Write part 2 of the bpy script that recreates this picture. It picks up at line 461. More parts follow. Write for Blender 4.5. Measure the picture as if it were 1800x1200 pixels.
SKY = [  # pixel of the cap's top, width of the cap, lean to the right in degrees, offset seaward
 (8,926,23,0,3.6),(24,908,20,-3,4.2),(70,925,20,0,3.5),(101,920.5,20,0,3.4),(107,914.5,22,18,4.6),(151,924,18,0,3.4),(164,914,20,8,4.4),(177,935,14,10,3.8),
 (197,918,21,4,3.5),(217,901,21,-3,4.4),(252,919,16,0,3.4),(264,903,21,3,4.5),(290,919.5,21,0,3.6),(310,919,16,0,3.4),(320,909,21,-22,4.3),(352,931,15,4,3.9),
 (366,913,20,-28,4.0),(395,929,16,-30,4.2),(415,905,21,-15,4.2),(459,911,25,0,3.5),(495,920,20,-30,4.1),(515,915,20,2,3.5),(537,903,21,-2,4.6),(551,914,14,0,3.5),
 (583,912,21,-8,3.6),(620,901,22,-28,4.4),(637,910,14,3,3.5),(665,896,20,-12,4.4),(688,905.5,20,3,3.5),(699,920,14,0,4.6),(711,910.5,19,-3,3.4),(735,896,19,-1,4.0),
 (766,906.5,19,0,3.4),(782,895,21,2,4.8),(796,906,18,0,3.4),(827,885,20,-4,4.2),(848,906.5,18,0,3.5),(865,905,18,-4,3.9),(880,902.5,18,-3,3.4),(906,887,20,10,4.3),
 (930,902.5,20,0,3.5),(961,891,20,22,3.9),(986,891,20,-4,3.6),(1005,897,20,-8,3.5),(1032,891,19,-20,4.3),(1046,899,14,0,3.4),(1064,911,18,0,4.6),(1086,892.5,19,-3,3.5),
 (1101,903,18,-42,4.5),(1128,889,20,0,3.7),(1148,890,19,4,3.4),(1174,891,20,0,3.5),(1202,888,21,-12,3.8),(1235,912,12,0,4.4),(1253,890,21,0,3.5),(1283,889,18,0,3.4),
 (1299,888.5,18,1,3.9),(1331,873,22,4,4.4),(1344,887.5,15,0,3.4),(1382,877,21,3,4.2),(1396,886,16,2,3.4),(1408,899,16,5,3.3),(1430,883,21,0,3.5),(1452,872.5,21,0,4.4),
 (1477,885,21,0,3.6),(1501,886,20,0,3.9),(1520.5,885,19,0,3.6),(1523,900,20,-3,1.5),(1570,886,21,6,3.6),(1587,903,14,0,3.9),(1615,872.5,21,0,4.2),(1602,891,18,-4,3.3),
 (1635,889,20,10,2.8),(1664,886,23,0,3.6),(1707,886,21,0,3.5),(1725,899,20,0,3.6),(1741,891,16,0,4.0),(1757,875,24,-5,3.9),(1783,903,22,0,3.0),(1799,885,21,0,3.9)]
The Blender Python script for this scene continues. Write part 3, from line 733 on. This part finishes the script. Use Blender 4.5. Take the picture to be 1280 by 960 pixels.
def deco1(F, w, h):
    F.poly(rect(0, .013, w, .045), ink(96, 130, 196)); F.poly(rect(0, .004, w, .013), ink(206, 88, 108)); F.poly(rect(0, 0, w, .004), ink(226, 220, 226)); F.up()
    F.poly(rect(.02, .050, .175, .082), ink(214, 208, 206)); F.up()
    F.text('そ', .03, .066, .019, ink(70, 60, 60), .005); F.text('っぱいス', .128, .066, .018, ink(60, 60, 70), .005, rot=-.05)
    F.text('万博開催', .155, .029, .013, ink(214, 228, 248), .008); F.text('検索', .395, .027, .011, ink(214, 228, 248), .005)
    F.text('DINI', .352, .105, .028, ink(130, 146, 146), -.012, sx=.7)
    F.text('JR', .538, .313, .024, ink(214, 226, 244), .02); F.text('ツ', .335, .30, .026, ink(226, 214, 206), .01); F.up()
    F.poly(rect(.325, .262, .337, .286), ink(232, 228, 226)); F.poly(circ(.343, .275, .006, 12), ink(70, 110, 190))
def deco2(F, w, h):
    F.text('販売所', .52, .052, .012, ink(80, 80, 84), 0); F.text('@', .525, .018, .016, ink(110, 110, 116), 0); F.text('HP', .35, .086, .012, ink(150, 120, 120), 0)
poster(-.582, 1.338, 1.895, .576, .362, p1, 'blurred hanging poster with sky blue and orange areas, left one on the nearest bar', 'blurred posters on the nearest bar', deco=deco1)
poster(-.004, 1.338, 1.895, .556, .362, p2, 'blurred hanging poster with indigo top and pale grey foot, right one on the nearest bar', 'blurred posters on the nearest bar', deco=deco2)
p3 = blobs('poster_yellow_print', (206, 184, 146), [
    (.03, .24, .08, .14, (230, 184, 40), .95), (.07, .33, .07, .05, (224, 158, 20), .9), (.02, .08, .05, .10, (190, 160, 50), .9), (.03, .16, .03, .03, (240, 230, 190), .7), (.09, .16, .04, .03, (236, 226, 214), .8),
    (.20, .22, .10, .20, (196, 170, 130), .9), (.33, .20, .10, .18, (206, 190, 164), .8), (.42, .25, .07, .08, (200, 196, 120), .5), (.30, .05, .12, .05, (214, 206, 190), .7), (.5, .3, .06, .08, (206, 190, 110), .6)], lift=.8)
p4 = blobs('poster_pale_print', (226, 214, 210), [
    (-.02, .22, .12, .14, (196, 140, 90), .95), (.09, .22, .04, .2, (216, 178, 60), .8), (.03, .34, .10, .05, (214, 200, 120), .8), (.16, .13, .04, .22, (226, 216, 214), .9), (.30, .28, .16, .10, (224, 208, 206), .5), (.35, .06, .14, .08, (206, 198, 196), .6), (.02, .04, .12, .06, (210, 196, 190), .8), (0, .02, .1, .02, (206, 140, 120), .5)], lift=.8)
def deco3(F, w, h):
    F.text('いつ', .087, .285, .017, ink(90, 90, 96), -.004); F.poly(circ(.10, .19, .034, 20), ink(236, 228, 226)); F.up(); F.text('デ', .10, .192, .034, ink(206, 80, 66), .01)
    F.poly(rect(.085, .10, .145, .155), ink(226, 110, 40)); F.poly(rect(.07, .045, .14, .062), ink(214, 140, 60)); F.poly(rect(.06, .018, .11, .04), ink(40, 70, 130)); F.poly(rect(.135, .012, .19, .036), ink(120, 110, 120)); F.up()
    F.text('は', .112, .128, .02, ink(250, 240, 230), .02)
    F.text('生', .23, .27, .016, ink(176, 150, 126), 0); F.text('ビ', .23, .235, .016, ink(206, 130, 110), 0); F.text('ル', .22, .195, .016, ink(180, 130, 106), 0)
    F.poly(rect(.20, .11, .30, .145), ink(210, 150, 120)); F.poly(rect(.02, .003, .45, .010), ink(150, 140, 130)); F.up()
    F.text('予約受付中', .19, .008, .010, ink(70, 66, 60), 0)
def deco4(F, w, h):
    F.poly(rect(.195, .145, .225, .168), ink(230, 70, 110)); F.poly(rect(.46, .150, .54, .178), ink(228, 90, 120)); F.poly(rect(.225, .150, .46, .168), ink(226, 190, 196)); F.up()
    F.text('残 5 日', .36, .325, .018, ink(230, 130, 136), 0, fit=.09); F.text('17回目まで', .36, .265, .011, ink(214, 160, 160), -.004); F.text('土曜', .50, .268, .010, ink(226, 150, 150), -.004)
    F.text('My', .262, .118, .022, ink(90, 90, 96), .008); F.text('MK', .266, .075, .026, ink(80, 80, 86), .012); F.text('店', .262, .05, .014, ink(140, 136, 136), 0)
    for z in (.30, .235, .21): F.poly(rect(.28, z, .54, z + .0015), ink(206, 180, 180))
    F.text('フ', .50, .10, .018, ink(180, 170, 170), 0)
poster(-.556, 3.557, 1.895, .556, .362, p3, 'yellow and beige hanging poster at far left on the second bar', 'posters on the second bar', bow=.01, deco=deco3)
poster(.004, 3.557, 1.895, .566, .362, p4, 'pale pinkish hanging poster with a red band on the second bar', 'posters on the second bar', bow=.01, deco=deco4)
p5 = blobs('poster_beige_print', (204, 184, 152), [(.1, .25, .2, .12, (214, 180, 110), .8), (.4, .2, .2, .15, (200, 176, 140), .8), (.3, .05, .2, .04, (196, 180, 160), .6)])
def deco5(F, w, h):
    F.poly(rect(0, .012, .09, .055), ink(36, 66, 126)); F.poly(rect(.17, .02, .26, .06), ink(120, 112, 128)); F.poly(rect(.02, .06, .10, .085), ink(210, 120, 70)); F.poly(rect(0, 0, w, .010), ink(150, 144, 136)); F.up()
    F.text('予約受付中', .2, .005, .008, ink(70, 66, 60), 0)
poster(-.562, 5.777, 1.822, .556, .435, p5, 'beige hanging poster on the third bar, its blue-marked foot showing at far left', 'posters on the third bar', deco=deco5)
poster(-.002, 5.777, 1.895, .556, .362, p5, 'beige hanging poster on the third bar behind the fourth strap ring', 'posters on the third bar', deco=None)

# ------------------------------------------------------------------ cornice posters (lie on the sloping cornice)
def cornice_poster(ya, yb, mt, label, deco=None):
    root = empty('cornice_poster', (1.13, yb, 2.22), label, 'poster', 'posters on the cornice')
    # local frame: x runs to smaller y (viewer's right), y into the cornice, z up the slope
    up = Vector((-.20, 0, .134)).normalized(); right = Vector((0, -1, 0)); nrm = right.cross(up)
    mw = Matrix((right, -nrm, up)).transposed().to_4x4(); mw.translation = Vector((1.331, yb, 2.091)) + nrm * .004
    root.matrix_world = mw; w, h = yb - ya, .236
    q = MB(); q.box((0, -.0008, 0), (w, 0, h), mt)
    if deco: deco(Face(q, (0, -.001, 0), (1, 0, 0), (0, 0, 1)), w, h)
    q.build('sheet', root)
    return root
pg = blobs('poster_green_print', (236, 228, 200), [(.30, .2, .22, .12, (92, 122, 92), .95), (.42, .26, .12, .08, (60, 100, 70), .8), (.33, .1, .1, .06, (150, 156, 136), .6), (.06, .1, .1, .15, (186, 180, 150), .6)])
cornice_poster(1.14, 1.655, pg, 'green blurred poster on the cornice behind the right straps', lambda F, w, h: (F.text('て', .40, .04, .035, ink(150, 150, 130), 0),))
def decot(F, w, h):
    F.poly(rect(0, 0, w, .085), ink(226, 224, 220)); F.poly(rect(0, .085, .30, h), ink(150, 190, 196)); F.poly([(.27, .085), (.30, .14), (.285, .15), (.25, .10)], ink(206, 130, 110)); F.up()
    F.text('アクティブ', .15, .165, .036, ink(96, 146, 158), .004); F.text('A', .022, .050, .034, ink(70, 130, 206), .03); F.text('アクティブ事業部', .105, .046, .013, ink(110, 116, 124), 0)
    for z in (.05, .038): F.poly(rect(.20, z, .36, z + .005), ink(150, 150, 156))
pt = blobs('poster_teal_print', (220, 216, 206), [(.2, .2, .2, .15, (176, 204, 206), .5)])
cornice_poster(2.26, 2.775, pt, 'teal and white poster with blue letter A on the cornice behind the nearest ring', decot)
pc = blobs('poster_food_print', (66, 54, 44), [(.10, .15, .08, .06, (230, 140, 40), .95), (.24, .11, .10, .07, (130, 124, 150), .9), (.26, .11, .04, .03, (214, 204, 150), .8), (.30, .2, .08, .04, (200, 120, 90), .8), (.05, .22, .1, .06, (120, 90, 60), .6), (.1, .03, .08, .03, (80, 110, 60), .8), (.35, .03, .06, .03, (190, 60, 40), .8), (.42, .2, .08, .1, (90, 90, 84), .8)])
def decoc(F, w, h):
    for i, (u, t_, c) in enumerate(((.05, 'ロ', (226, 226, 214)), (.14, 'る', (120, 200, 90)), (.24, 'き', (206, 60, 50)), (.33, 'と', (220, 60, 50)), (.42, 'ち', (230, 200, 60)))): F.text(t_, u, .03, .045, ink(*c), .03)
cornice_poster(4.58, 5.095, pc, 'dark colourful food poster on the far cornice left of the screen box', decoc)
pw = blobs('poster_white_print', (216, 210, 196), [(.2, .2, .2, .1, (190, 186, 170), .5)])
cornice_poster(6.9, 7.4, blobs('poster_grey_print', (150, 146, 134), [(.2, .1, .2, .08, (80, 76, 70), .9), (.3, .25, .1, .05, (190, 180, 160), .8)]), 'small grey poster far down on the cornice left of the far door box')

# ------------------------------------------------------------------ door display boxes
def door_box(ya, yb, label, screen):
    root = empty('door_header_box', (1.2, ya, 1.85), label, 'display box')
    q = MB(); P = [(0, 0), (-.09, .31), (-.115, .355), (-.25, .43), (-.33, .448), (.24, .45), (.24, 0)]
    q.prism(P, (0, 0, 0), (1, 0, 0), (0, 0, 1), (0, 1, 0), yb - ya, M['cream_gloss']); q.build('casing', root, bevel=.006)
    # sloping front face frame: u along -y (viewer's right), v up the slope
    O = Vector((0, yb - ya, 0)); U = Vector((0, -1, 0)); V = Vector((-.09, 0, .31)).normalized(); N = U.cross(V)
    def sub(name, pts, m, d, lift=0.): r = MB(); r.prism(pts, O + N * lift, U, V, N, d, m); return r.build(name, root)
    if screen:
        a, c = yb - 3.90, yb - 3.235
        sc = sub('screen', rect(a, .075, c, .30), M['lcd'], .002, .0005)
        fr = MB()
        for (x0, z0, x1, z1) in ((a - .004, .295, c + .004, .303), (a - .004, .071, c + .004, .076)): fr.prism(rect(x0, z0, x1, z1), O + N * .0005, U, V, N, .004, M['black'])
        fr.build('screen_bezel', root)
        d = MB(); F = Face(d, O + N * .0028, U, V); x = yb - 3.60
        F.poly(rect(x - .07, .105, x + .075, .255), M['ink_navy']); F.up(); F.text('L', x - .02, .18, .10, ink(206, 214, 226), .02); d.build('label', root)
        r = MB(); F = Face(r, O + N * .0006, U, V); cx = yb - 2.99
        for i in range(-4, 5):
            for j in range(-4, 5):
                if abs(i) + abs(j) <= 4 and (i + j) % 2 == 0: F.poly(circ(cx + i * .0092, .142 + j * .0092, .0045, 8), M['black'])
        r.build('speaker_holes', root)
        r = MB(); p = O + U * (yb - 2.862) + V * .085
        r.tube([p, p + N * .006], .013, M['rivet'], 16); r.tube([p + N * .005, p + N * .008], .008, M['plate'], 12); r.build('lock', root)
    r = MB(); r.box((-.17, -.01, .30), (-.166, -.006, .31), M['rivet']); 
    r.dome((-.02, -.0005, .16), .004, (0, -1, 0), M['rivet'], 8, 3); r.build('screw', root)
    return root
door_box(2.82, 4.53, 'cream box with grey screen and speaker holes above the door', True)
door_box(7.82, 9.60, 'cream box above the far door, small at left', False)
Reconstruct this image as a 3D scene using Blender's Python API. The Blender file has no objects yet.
━━━━━━━━━━━━━━━━
### Instructions to follow
Go through the data above and find the lines with the word "this". Copy each of those lines.

### Answer to the task
Write part 2 of the bpy script that recreates this picture. It picks up at line 461. More parts follow. Write for Blender 4.5. Measure the picture as if it were 1800x1200 pixels.
The Blender Python script for this scene continues. Write part 3, from line 733 on. This part finishes the script. Use Blender 4.5. Take the picture to be 1280 by 960 pixels.
Reconstruct this image as a 3D scene using Blender's Python API. The Blender file has no objects yet.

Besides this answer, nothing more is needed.